Thursday, April 07, 2011

Film Review: Benda Bilili! (2010)

The phrase "truth is stranger than fiction" is one of those curious aphorisms that most of the time seems quaint, even trite and banal, until a story comes along that proves just how apt it actually is. The story of Staff Benda Bilili, a band of street musicians from the Democratic Republic of Congo is one such example. Seriously, you could not come up with their story is you tried.

In 2005, French film-makers Renaud Barret and Florent de La Tullaye went to the DRC and more or less stumbled across Staff Benda Bilili on the streets of Kinshasa. The group, which was and is comprised largely of disabled musicians (Ricky Lickabu and Coco Ngambali, the two main creative forces of the group, both suffered from polio as children and were unable to walk as a result) who practiced in the mostly abandoned city zoo. Day and night, when they aren't practicing, they wander the streets, playing their unique brand of music, a collection of songs which simultaneously express their anger at the hardships that they have had to endure their whole lives and their unwavering optimism that someday, somehow, they will triumph.

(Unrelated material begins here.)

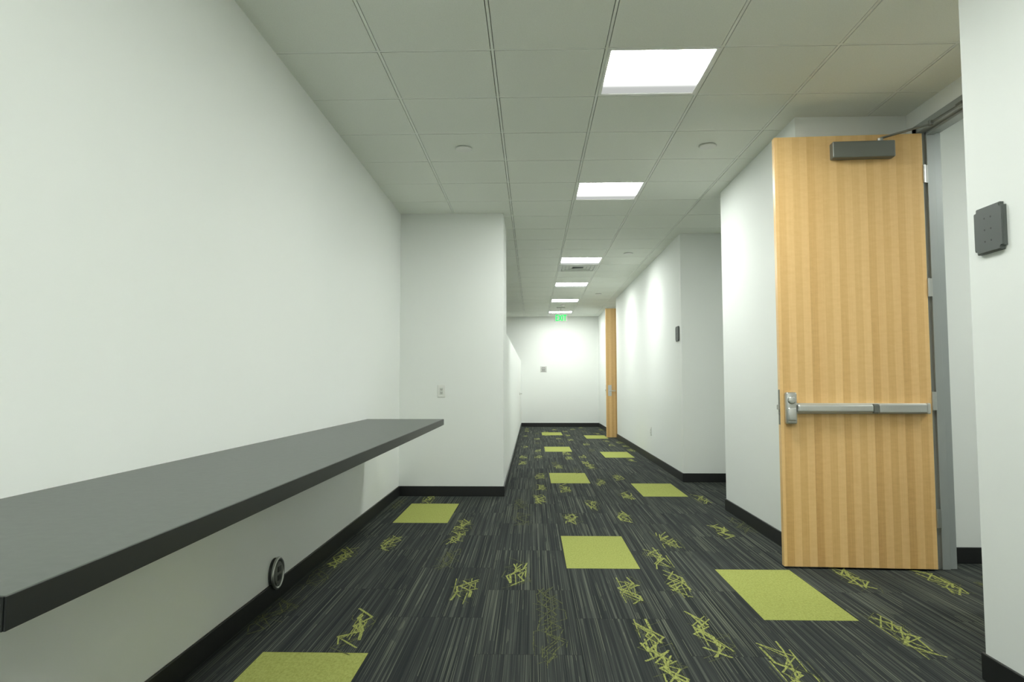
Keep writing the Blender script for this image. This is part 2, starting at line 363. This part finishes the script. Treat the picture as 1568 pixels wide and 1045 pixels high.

Barret and La Tullaye were so spellbound by the charisma and sheer joie de vivre of the group that they spend most of the next five years travelling back and forth between France and Kinshasa, trying to raise enough cash to help Staff Benda Bilili to record an album. Their film then is a chronicle both of the band's against all odds quest for success and their own personal problems, which are so numerous and all-encompassing that, if this weren't real and if the people involved weren't so unfailingly likable, would be veer into the realms of pitch black comedy. Early in the film the shelter that houses several of the members and their families burns down, putting them out on the street. The first few attempts to record an album fall apart because of a lack of funds and the group's lack of recording expertise. The misfortunes pile ever higher.

Yet there is always hope, and this is represented beautifully in the film by Roger, a young boy who joins the group with his monochord - an instrument consisting of a metal can, a string and a piece of wood which he bends to alter pitch - at the age of 13. When we first meet him, Roger explains that he ran away from home so that he could raise money busking and return as a bigshot to get his family out of debt. His unflinching optimism in the face of everything that has gone wrong for him and his family, and his belief in the power of music to rescue him from his situation, is about as perfect a metaphor for the movie as you could possibly ask for.

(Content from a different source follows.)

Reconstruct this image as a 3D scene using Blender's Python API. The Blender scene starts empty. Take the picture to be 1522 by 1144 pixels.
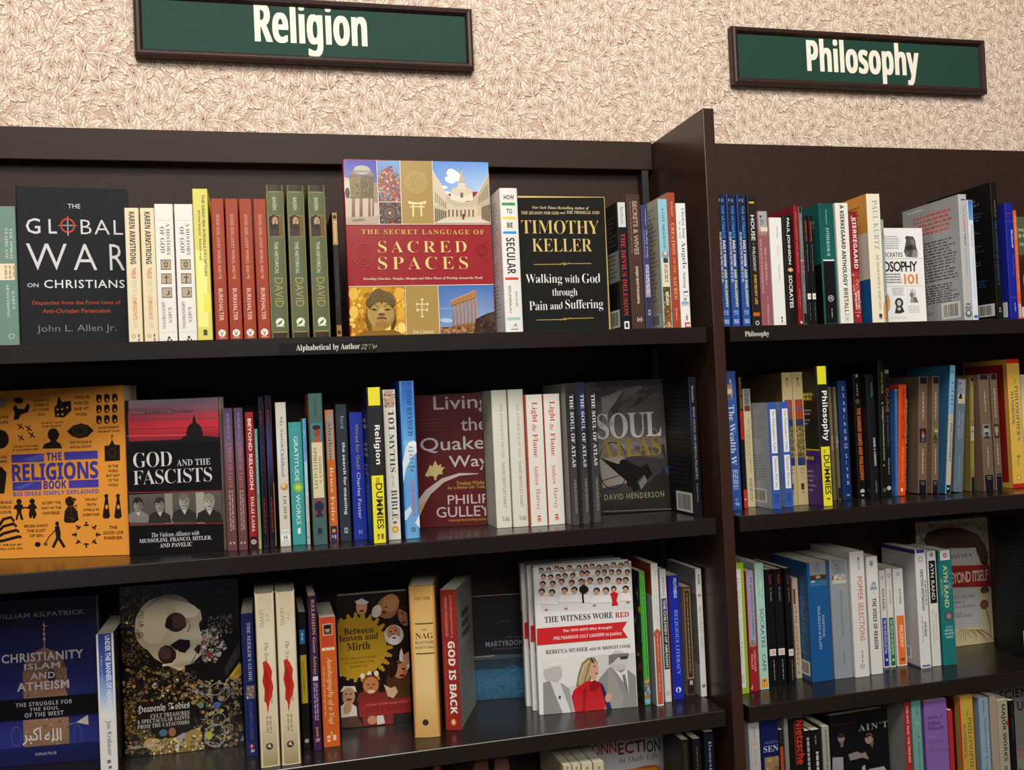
import bpy, math, random
from mathutils import Vector, Matrix
from mathutils.geometry import tessellate_polygon
R_ = math.radians
scene = bpy.context.scene
COL = scene.collection

# ------------------------------------------------------------------ camera
FPX, DIST = 1450.0, 1.4
def cam_axes(yaw, pitch, roll):
    cy, sy = math.cos(yaw), math.sin(yaw)
    f = Vector((sy*math.cos(pitch), cy*math.cos(pitch), math.sin(pitch)))
    r = Vector((cy, -sy, 0)); u = r.cross(f)
    return r*math.cos(roll)+u*math.sin(roll), -r*math.sin(roll)+u*math.cos(roll), f
CR, CU, CF = cam_axes(R_(14.3717), R_(1.1922), R_(-2.5946))
CP = Vector((0, -DIST, 0))
cam = bpy.data.objects.new('camera', bpy.data.cameras.new('camera'))
COL.objects.link(cam)
cam.data.sensor_width = 36; cam.data.lens = FPX/1522*36; cam.data.clip_start = .05
m = Matrix((CR, CU, -CF)).transposed().to_4x4(); m.translation = CP
cam.matrix_world = m
scene.camera = cam

# ------------------------------------------------------------------ world, lamps, exposure
def hexlin(h):
    if not isinstance(h, str): return h
    h = h.lstrip('#')
    if len(h) == 3: h = ''.join(c*2 for c in h)
    return tuple(((c/12.92) if c <= .04045 else ((c+.055)/1.055)**2.4) for c in (int(h[i:i+2], 16)/255 for i in (0, 2, 4)))
w = bpy.data.worlds.new('shop_ambience'); scene.world = w; w.use_nodes = True
w.node_tree.nodes['Background'].inputs[0].default_value = (1.0, .96, .92, 1)
w.node_tree.nodes['Background'].inputs[1].default_value = .075
def area(name, loc, target, sx, sy, power, col):
    l = bpy.data.lights.new(name, 'AREA'); l.shape = 'RECTANGLE'; l.size = sx; l.size_y = sy
    l.energy = power; l.color = col
    o = bpy.data.objects.new(name, l); COL.objects.link(o); o.location = loc
    o.rotation_euler = (Vector(target)-Vector(loc)).to_track_quat('-Z', 'Y').to_euler()
    return o
WARM = (1, .96, .90)
area('ceiling_lamp', (-.25, -1.75, 1.85), (.2, .1, 0), 1.5, .6, 40, WARM)
area('ceiling_lamp', (1.0, -1.95, 1.95), (.8, .1, 0), 1.2, .6, 19, WARM)
area('ceiling_lamp', (-.3, -5.4, 2.3), (.3, 0, -.2), 3.2, 1.4, 130, WARM)
area('cool_sheen_light', (-1.3, -5.2, -.35), (.1, 0, -.3), .5, .7, 3, (.5, .66, 1))  # cool light added behind the camera for bluish reflections on spines
vs = scene.view_settings
vs.view_transform = 'Standard'; vs.look = 'None'; vs.gamma = 1; vs.use_curve_mapping = False
vs.exposure = 0.12

# ------------------------------------------------------------------ pixel rays (measured on the photograph) to points in the shop
K = [0, 0, 1]
def crop(ox, oy, s): K[:] = [ox, oy, s]
def ray(x, y):
    x = K[0]+x/K[2]; y = K[1]+y/K[2]
    return CR*((x-761)/FPX)-CU*((y-572)/FPX)+CF
def at_y(x, y, Y):
    d = ray(x, y); return CP+d*((Y-CP.y)/d.y)
def at_z(x, y, Z):
    d = ray(x, y); return CP+d*((Z-CP.z)/d.z)

# ------------------------------------------------------------------ materials
def nodes(name):
    mt = bpy.data.materials.new(name); mt.use_nodes = True
    nt = mt.node_tree; return mt, nt, nt.nodes['Principled BSDF']
def ink_mat(name, rough, spec=.5, bump=0, coat=0):
    """printed paper or board: the print's own colours come from the mesh, the sheen is procedural"""
    mt, nt, b = nodes(name)
    a = nt.nodes.new('ShaderNodeAttribute'); a.attribute_name = 'ink'
    n = nt.nodes.new('ShaderNodeTexNoise'); n.inputs['Scale'].default_value = 90; n.inputs['Detail'].default_value = 3
    mr = nt.nodes.new('ShaderNodeMapRange'); mr.inputs[3].default_value = rough-.05; mr.inputs[4].default_value = rough+.07
    nt.links.new(a.outputs['Color'], b.inputs['Base Color'])
    tc = nt.nodes.new('ShaderNodeTexCoord'); nt.links.new(tc.outputs['Object'], n.inputs['Vector'])
    nt.links.new(n.outputs[0], mr.inputs[0]); nt.links.new(mr.outputs[0], b.inputs['Roughness'])
    b.inputs['Specular IOR Level'].default_value = spec
    b.inputs['Coat Weight'].default_value = coat; b.inputs['Coat Roughness'].default_value = .12
    if bump:
        bp = nt.nodes.new('ShaderNodeBump'); bp.inputs['Strength'].default_value = bump; bp.inputs['Distance'].default_value = .001
        nt.links.new(n.outputs[0], bp.inputs['Height']); nt.links.new(bp.outputs[0], b.inputs['Normal'])
    return mt
M_GLOSS = ink_mat('glossy_printed_cover', .22, .38)
M_SATIN = ink_mat('satin_printed_cover', .36, .25)
M_MATTE = ink_mat('matte_printed_cover', .6, .2)
M_SIGN = ink_mat('painted_sign_board', .6, .12)
M_WALLPAPER = ink_mat('printed_wallpaper', .8, .15, .15)
def page_mat():
    mt, nt, b = nodes('paper_page_edges')
    tc = nt.nodes.new('ShaderNodeTexCoord'); mp = nt.nodes.new('ShaderNodeMapping')
    mp.inputs['Scale'].default_value = (2600, 25, 25)
    n = nt.nodes.new('ShaderNodeTexNoise'); n.inputs['Scale'].default_value = 1; n.inputs['Detail'].default_value = 2
    cr = nt.nodes.new('ShaderNodeValToRGB')
    cr.color_ramp.elements[0].position = .3; cr.color_ramp.elements[0].color = (*hexlin('c9bda2'), 1)
    cr.color_ramp.elements[1].position = .7; cr.color_ramp.elements[1].color = (*hexlin('efe6d2'), 1)
    nt.links.new(tc.outputs['Object'], mp.inputs[0]); nt.links.new(mp.outputs[0], n.inputs['Vector'])
    nt.links.new(n.outputs[0], cr.inputs[0]); nt.links.new(cr.outputs[0], b.inputs['Base Color'])
    b.inputs['Roughness'].default_value = .85
    return mt
M_PAGES = page_mat()
def wood_mat(name, c0, c1, rough, scale, bump, spec=.5, coat=0.0):
    """dark brown lacquer with a fine fleck"""
    mt, nt, b = nodes(name)
    tc = nt.nodes.new('ShaderNodeTexCoord')
    n = nt.nodes.new('ShaderNodeTexNoise'); n.inputs['Scale'].default_value = scale; n.inputs['Detail'].default_value = 5
    n2 = nt.nodes.new('ShaderNodeTexNoise'); n2.inputs['Scale'].default_value = 5; n2.inputs['Detail'].default_value = 2
    cr = nt.nodes.new('ShaderNodeValToRGB')
    cr.color_ramp.elements[0].position = .35; cr.color_ramp.elements[0].color = (*hexlin(c0), 1)
    cr.color_ramp.elements[1].position = .75; cr.color_ramp.elements[1].color = (*hexlin(c1), 1)
    mr = nt.nodes.new('ShaderNodeMapRange'); mr.inputs[3].default_value = rough-.04; mr.inputs[4].default_value = rough+.06
    for q in (n, n2): nt.links.new(tc.outputs['Object'], q.inputs['Vector'])
    nt.links.new(n.outputs[0], cr.inputs[0]); nt.links.new(cr.outputs[0], b.inputs['Base Color'])
    nt.links.new(n2.outputs[0], mr.inputs[0]); nt.links.new(mr.outputs[0], b.inputs['Roughness'])
    bp = nt.nodes.new('ShaderNodeBump'); bp.inputs['Strength'].default_value = bump; bp.inputs['Distance'].default_value = .0006
    nt.links.new(n.outputs[0], bp.inputs['Height']); nt.links.new(bp.outputs[0], b.inputs['Normal'])
    b.inputs['Specular IOR Level'].default_value = spec
    b.inputs['Coat Weight'].default_value = coat; b.inputs['Coat Roughness'].default_value = .1
    return mt
M_SHELF = wood_mat('dark_brown_lacquered_shelf', '1a1310', '29201b', .22, 420, .06)
M_CASE = wood_mat('dark_brown_bookcase_board', '281a14', '402d23', .5, 700, .25, .2)
M_PANEL = wood_mat('dark_brown_lacquered_panel', '2d1b13', '452d22', .26, 500, .08)
M_FRAME = wood_mat('dark_brown_sign_frame', '2c1b15', '442c22', .4, 300, .2, .3)
M_METAL = wood_mat('dark_slotted_steel', '17110e', '241b17', .45, 500, .1)
def plain(name, c, rough):
    mt, nt, b = nodes(name)
    n = nt.nodes.new('ShaderNodeTexNoise'); n.inputs['Scale'].default_value = 160; n.inputs['Detail'].default_value = 6
    cr = nt.nodes.new('ShaderNodeValToRGB'); l = hexlin(c)
    cr.color_ramp.elements[0].color = (*[q*.7 for q in l], 1); cr.color_ramp.elements[1].color = (*[min(1, q*1.25) for q in l], 1)
    nt.links.new(n.outputs[0], cr.inputs[0]); nt.links.new(cr.outputs[0], b.inputs['Base Color'])
    b.inputs['Roughness'].default_value = rough
    return mt
M_CARPET = plain('brown_carpet', '5a4a3c', .95)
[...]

Benda Bilili! is nothing short of a celebration of the power of music and the joy of being alive. Seeing the privations and challenges of the group at the start of the film, then following them as they eventually record an album (entitled Tres tres fort, or "very very strong", which pretty much sums up the band's philosophy), get to hear their songs being played on the radio for the first time and, eventually, playing to crowds of thousands as the tour Europe is heartwarming in the best possible way. Their success does not feel forced or unearned - if nothing else, the film does a wonderful job of showing what terrific musicians they are - because we get so clear a sense of how far they went and how strongly Ricky and Roger believed that they could beat the odds and finally eke a small victory against a world that had never given them a break.

Seeing the group of stage, caught up in the sheer ecstasy of performance and the energy of a large crowd loving their music, is one of the most beautiful and uplifting things I've seen in a film in a long time. Benda Bilili! is a funny, sad and brilliant celebration of music, love and hope that is well worth seeking out.